The arrangement entered into on December 14, 1953, was a temporary one. The respondent had no right to retain custody, after June, 1954. There is no evidence in the prolonged hearings, that the Order entered October 24, 1952, should be modified in any way. On the contrary, a careful examination of the entire record, and consideration of all the circumstances, convinces us that the Order giving the mother custody should be re-affirmed.
We accordingly, re-affirm said Order and direct that the mother-petitioner, Mrs. Elaine Goldstein should have custody of Ronald Sablosky and Perry Sablosky.
Respondent appealed.
Walter Stein, with him David Berger, for appellant.
Samuel Kagle, for appellee.
Argued March 30, 1955.
This is a heartbreaking contest between two divorced, devoted parents both morally, physically and financially able to care for two small children whose custody each seeks.

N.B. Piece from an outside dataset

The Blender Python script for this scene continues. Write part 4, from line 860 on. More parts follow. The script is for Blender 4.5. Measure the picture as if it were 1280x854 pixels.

We heard the case first on a supersedeas which we granted because we thought the children's place of residence should not be changed during the school term.
On the merits we listened to two long arguments, ably presented, read the briefs, and carefully examined the entire record.
A majority of us have not been convinced that we should disturb the decision of the lower court. Judge MILLEN is thoroughly familiar with the parties and their situation. In his opinion he reviewed the evidence, applied the law, and set forth the reasons for the order which he made.
We affirm on the opinion of the court below.